I don’t know if he did. If somewhere in the world right now a mailman is blogging, not writing “oh yeah!” but “oh, the horror…”

…I made myself a wrap for lunch stuffed with so many things I had no idea how I was going to bite it.

…I don’t know what I’m making for dinner.

…What I’m going to do with you guys once you wake up.

…I don’t know if it’s going to rain.

…I like to use the analogy for life of a cork bobbing in the water, and we go up and down and we just try to stay afloat.

…Sometimes I think we are jellyfish, content with the current, pretty harmless with an occasional bite.

…Sometimes we are atoms, and we collide, and sparks fly, and reactions happen we could never have expected, sometimes good, sometimes bad…

…Sometimes we’re like bumper cars, thinking we’re in control when we really are not, and after five minutes of getting jerked around and whacked from the side we get off the ride, wobbly, and say to our friends “hey that wasn’t as much fun as I thought.”

I don’t know, babies.

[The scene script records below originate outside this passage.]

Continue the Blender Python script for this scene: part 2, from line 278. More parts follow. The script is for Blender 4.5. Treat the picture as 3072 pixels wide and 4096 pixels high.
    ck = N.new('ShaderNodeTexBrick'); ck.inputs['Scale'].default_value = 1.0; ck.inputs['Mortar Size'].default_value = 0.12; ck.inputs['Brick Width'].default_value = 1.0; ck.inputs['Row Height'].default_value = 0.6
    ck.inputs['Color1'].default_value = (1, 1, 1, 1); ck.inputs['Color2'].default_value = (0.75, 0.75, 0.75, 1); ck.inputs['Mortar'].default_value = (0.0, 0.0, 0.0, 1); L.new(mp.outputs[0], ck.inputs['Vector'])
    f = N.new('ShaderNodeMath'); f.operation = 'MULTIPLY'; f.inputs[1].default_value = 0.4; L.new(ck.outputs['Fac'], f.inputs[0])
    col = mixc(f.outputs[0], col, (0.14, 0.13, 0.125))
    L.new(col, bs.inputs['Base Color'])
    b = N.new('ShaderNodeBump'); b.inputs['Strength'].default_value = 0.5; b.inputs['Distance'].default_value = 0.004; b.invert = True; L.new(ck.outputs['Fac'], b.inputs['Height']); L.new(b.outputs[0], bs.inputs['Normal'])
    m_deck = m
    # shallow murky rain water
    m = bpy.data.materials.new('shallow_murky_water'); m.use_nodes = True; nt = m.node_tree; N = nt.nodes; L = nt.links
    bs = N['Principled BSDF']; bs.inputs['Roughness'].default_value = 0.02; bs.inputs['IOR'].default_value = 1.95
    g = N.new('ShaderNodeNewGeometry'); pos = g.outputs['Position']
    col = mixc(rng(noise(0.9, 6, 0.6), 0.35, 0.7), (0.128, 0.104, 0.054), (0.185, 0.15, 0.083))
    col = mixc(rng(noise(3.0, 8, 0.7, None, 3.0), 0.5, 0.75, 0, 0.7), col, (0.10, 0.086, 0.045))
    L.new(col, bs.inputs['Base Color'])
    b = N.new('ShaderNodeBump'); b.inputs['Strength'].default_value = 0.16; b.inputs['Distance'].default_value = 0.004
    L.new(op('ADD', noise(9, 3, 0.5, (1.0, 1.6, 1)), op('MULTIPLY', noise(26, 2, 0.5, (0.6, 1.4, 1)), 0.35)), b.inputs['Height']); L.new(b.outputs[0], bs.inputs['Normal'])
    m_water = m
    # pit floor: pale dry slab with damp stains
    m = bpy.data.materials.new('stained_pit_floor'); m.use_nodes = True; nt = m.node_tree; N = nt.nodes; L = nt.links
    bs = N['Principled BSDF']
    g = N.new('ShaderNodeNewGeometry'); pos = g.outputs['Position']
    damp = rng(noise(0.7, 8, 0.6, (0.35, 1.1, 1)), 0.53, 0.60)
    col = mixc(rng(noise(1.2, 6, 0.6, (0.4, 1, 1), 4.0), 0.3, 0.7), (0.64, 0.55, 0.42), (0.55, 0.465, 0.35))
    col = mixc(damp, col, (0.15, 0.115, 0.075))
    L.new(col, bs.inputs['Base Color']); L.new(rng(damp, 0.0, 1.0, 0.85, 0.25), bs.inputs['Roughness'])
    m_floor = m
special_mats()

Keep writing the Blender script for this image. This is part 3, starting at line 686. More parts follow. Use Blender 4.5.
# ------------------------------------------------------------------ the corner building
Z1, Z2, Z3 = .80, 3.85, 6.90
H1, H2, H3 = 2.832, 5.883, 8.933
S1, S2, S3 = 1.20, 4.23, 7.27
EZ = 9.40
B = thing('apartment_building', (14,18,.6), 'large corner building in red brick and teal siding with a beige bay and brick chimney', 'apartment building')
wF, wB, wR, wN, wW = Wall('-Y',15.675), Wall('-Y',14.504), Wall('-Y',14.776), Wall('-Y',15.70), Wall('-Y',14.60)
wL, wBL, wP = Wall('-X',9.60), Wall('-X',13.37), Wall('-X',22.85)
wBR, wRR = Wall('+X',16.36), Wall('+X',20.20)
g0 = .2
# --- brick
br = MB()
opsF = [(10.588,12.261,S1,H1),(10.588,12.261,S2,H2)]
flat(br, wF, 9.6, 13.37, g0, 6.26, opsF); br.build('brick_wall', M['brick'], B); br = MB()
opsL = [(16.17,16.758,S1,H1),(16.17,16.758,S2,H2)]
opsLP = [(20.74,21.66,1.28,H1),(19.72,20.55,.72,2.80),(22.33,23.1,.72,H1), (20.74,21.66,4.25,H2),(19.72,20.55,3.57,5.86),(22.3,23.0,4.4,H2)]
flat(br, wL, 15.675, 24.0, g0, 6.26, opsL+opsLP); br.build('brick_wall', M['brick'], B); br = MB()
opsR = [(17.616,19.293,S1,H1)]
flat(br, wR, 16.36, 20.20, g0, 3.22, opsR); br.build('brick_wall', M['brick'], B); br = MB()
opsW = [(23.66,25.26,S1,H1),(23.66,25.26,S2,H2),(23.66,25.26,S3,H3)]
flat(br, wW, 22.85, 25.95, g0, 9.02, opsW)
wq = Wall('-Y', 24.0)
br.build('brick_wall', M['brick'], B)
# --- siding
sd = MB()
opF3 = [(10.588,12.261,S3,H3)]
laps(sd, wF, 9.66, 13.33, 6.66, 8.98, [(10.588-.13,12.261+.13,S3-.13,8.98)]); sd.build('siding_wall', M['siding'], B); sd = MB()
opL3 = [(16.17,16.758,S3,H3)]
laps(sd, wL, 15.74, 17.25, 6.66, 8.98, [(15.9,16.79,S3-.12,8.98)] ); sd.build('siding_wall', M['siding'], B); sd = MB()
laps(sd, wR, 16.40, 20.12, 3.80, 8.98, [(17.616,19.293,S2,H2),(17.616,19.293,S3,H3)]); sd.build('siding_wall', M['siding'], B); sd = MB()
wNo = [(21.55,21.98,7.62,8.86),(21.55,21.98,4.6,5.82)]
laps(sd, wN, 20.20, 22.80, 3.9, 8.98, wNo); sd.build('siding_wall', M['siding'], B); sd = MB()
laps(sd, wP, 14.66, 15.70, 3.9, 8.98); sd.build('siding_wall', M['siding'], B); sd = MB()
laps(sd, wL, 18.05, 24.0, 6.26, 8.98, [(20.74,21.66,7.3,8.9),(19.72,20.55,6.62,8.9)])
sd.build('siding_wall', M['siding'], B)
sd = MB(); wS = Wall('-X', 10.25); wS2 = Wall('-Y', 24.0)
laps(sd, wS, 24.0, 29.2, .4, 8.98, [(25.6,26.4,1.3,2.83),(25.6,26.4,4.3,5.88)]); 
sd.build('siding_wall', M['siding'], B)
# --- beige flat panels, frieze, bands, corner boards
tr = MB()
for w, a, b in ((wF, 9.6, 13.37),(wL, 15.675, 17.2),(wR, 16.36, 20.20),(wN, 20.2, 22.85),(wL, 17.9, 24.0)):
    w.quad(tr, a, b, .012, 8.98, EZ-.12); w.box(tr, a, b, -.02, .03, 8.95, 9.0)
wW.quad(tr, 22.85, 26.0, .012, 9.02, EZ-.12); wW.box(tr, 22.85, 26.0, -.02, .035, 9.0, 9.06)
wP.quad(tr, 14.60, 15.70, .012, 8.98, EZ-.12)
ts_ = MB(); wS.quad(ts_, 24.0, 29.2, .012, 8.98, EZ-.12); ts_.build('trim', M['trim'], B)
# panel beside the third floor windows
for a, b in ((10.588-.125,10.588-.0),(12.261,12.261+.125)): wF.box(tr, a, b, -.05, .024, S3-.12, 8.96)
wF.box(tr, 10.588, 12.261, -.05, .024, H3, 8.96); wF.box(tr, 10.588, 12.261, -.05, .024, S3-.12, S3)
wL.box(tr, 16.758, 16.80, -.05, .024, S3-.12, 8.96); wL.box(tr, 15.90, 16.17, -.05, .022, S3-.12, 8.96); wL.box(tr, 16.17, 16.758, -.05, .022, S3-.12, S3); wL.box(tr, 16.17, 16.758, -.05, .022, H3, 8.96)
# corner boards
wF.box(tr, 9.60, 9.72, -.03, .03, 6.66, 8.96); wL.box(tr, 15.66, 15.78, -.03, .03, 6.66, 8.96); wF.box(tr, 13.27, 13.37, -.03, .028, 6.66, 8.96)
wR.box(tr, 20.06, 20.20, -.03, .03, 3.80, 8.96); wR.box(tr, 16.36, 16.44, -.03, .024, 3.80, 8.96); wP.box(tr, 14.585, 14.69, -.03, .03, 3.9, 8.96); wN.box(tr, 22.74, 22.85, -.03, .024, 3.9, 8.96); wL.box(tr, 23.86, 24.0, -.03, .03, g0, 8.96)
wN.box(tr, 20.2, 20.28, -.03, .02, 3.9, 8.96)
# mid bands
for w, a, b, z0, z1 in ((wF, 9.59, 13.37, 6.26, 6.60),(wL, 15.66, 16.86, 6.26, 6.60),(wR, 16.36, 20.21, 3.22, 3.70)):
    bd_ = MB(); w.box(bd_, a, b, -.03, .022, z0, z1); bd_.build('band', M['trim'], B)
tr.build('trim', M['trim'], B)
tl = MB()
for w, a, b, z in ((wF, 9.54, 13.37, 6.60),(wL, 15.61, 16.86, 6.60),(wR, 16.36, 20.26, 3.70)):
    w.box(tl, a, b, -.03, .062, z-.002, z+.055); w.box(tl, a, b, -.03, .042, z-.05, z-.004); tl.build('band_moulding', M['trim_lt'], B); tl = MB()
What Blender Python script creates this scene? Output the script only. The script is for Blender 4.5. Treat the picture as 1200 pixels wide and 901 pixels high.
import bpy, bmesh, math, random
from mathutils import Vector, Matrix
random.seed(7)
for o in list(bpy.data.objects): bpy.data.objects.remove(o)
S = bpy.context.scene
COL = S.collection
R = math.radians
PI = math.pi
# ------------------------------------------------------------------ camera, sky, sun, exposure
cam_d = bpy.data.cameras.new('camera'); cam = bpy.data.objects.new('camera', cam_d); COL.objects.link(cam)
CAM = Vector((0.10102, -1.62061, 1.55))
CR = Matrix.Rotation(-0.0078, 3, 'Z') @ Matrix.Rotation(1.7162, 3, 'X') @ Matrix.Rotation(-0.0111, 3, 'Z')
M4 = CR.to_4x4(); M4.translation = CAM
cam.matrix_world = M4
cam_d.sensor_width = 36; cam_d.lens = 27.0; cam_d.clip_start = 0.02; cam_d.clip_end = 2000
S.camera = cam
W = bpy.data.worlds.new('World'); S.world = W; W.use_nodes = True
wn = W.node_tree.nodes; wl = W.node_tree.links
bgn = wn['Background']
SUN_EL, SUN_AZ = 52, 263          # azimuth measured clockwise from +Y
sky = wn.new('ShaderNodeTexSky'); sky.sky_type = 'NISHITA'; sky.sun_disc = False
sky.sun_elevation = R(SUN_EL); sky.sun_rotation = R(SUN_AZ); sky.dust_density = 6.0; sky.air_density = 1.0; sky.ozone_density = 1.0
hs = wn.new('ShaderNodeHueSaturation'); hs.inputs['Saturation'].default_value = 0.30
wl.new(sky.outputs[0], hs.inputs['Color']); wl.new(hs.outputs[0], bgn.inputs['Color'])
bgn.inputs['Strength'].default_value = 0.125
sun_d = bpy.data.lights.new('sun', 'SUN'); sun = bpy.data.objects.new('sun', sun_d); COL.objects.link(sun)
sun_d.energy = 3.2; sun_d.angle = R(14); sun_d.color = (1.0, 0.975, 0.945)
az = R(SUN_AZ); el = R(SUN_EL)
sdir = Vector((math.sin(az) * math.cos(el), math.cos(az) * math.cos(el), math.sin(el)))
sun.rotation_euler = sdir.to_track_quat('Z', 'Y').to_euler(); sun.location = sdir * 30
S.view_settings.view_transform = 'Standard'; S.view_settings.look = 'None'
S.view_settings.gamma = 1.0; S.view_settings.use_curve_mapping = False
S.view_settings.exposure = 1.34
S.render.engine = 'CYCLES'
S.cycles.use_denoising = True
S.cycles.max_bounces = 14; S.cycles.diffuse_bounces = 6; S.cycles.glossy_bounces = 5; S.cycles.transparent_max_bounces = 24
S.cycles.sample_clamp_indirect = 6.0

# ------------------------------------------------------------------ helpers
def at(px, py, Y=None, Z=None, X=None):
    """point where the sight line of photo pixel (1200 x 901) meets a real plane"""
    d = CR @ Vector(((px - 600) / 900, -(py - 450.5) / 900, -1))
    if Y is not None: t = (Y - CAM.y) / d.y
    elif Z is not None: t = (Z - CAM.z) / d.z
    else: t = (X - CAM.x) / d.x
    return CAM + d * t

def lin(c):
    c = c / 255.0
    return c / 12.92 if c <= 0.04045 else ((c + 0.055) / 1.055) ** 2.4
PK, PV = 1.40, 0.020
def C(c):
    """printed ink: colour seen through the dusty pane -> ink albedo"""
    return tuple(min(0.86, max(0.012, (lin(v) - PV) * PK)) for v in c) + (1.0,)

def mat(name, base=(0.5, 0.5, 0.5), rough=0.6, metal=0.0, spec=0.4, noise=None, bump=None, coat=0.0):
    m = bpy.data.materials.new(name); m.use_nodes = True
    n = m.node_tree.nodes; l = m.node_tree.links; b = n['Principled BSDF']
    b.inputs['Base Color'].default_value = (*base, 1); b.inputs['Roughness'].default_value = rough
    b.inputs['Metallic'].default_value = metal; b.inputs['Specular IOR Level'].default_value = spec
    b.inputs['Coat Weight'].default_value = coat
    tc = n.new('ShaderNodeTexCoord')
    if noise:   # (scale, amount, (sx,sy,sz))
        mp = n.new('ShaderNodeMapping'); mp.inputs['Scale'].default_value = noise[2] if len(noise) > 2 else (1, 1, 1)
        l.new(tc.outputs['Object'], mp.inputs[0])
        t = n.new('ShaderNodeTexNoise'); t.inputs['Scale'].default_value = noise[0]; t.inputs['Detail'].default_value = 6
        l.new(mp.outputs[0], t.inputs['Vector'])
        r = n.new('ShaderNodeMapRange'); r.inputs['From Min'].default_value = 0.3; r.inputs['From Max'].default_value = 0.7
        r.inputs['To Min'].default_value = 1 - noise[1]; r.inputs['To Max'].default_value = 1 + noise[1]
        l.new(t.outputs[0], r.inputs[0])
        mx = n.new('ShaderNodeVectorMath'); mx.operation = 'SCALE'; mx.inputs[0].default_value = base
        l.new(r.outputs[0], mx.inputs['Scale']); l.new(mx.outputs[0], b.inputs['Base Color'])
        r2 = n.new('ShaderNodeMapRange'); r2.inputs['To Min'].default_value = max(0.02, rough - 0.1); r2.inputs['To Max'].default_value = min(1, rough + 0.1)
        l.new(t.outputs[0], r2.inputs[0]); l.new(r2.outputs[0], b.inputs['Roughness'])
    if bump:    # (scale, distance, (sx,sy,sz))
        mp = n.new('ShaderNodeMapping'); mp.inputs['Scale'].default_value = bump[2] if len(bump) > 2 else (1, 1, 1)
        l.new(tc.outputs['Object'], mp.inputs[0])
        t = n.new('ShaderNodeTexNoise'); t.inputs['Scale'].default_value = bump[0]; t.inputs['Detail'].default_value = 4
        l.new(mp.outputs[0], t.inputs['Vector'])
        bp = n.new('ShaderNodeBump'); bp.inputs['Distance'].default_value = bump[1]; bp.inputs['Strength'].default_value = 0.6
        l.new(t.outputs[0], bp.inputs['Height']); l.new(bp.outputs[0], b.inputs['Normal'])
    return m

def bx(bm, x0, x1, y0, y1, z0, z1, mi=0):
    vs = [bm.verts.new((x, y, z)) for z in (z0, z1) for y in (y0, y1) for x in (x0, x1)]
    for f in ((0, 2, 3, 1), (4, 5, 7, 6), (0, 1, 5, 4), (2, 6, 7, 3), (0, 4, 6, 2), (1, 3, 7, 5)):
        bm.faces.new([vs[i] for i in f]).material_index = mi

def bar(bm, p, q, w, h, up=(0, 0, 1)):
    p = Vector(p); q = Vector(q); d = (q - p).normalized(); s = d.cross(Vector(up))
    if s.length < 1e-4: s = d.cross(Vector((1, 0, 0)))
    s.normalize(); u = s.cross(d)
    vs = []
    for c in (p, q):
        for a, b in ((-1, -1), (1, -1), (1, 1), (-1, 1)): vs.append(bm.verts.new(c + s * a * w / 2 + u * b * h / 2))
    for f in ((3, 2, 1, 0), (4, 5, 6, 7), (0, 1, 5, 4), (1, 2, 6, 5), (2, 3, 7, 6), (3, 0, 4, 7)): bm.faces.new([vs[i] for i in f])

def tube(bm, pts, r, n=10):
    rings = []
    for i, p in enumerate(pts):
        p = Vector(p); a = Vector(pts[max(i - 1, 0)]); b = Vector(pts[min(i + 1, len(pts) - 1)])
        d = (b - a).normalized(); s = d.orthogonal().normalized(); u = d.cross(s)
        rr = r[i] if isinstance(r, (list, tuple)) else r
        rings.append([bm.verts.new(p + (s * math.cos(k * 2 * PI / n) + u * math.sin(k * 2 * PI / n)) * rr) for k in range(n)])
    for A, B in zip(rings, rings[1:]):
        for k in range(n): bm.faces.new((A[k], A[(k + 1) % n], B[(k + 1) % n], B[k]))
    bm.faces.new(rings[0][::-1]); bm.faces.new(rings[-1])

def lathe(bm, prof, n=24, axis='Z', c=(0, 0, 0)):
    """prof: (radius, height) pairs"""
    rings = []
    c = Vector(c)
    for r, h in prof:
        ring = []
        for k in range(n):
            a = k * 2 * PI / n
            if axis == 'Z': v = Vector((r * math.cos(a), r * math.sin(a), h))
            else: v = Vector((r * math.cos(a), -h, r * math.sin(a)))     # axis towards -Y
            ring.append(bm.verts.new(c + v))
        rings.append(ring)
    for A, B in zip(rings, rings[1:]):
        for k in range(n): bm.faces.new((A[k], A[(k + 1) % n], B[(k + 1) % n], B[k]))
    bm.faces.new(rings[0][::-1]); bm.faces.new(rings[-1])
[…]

I just don’t know.

 

Love,

Mom

2 thoughts on “Tuesday, July 24, 2012

  1. Bethany Meyer says:

    Amy, the description of being thrown up on by a toddler was vivid enough that I had the sensation of being thrown up on by a toddler. Spot on! I could almost smell it.

    The outside shower? I can relate. We have one shower for the six of us. My husband came home from a hike with the boys one day in May. He was holding 3 bamboo shoots. Each of them was 15 feet in length. “Pole vaulting?” I asked. “Outdoor shower,” he announced. He explained that he’d like to line the outside of the hypothetical outdoor shower with bamboo because, “wouldn’t it be cool?” I love bamboo. And he can do the plumbing himself, luckily. Unless he gets that tattoo on his shoulder he’s been wanting…in which case he won’t be able to get wet.

    • amydenby says:

      Take two with a plumber is tomorrow, so fingers crossed. If not, thank you, there’s always pole vaulting! (We, well, he, already has the tattoo.)